Vita Coco Company (NASDAQ:COCO)
Coconut water is a delicious and healthy substitute for sugary sodas. Vita Coco is one of the firms cashing in on the pivot toward healthier beverage alternatives. The $1.1 billion mid-cap has been on the retreat since peaking back in 2023 at around $33 per share. Down 40%, with an ugly technical picture in place, the stock seems like a prime candidate to sell. However, with the confidence of Wall Street and chatter about the firm’s attractiveness as a takeover target, I remain bullish on COCO after its latest tumble.
Late last year, the company announced a fairly sizeable $40 million share buyback program, as management hiked its 2023 revenue growth forecast to 13-15%, up from 10-12%. Going into 2024, I expect top-line growth to stay in the mid-to-low teens as the firm does its best to hydrate a growing thirst for healthy beverage options.
Of course, coconut water is quite expensive compared to a can of sugary soda, and that can be an overhang on growth as consumer balance sheets get pinched. However, as consumers begin to feel more relief from inflation, I’d look for them to keep trading up to Vita Coco as they look to spend more on healthier, arguably tastier beverage options.
At 31.1 times trailing price-to-earnings, COCO stock seems like a fair price for mid-teens sales growth, especially as consumers start feeling better again.

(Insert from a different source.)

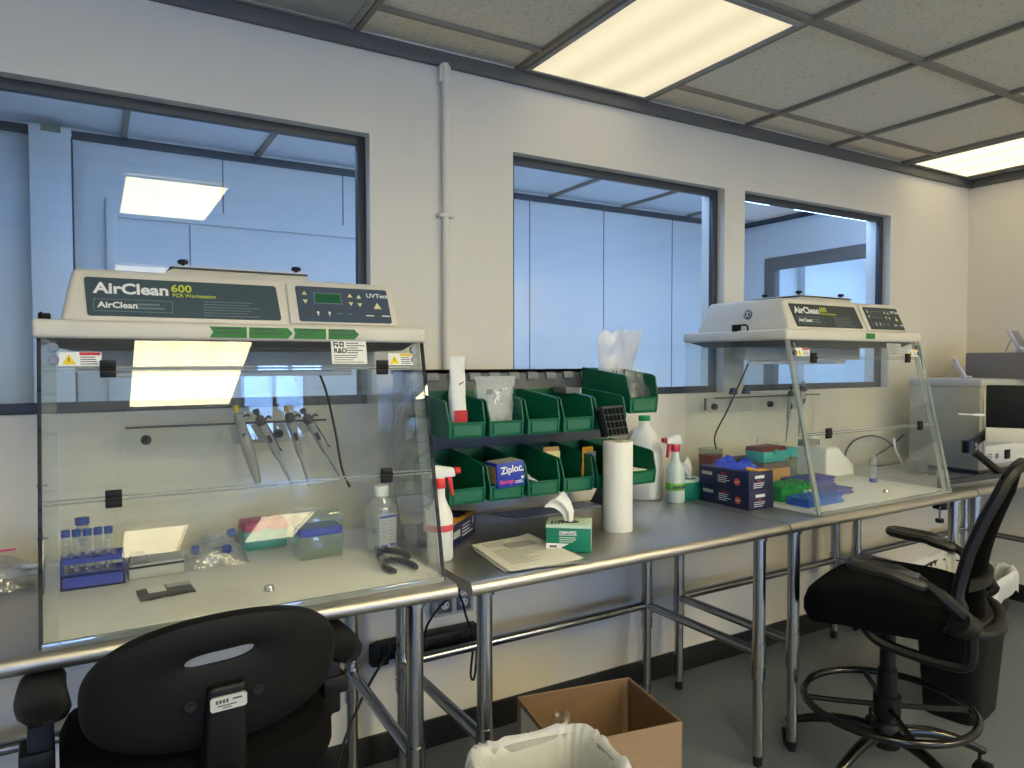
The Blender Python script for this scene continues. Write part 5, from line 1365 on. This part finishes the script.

What Is the Price Target of COCO Stock?
Vita Coco stock is a Strong Buy, according to analysts, with three Buys and one Hold assigned in the past three months. The average COCO stock price target of $29.00 implies 46.8% upside potential.
Oatly (NASDAQ:OTLY)
From coconut water to oat milk, we have Oatly, one of the stock market’s biggest IPO busts in recent memory. Undoubtedly, it’s hard not to want to invest in hot, new trends in the beverage scene. Though oat milk (and Oatly stock) has lost some luster in recent years, it’s hard not to be intrigued by the stock if you’re a contrarian investor with an appetite for deep value.
The stock has now shed more than 96% of its value since peaking in 2021. Despite the profound reversal of fortune, Wall Street remains quite bullish. With an easy-to-digest valuation and some exciting new products on the horizon, I’m inclined to stay bullish on the name.
Just a few weeks ago, Oatly stock began heating up following news that it’s joining forces with Carvel to bring oat-milk-based ice cream to the masses. Unless you like the taste of oat milk, seek novelty, or are lactose intolerant, oat milk may seem like a strange beverage to invest in. Still, with Oatly stock already in the doghouse, I think it’s a mistake to discount the company’s impressive positioning in the niche oat milk market.
The recent ice cream initiative could help bring some of the shine back to OTLY stock in 2024 as the brand looks to shine brighter than peers in the space. In any case, product innovation seems alive and well over at Oatly.
Personally, I’m intrigued and curious to give the Oatly ice cream products a try, even if they’re not the one product that helps turn the tide over at the firm. It’s not hard to imagine many other consumers who may also be drawn in by the novelty of the product.
What Is the Price Target of OTLY Stock?
Oatly stock is a Strong Buy, according to analysts, with three Buys and one Hold assigned in the past three months. The average OTLY stock price target of $2.41 implies 109.6% upside potential.
The Takeaway
As consumers demand healthier, tastier alternatives that aren’t completely loaded with sugar, the new entrants to the beverage scene may have to keep their disruptor hats on as they look to steal (and retain) share in a market previously thought of as virtually impenetrable. Of the trio, analysts expect the most upside from OTLY stock (109.6%) for the year ahead. That’s some serious upside potential, but please be mindful of the risks associated with the name.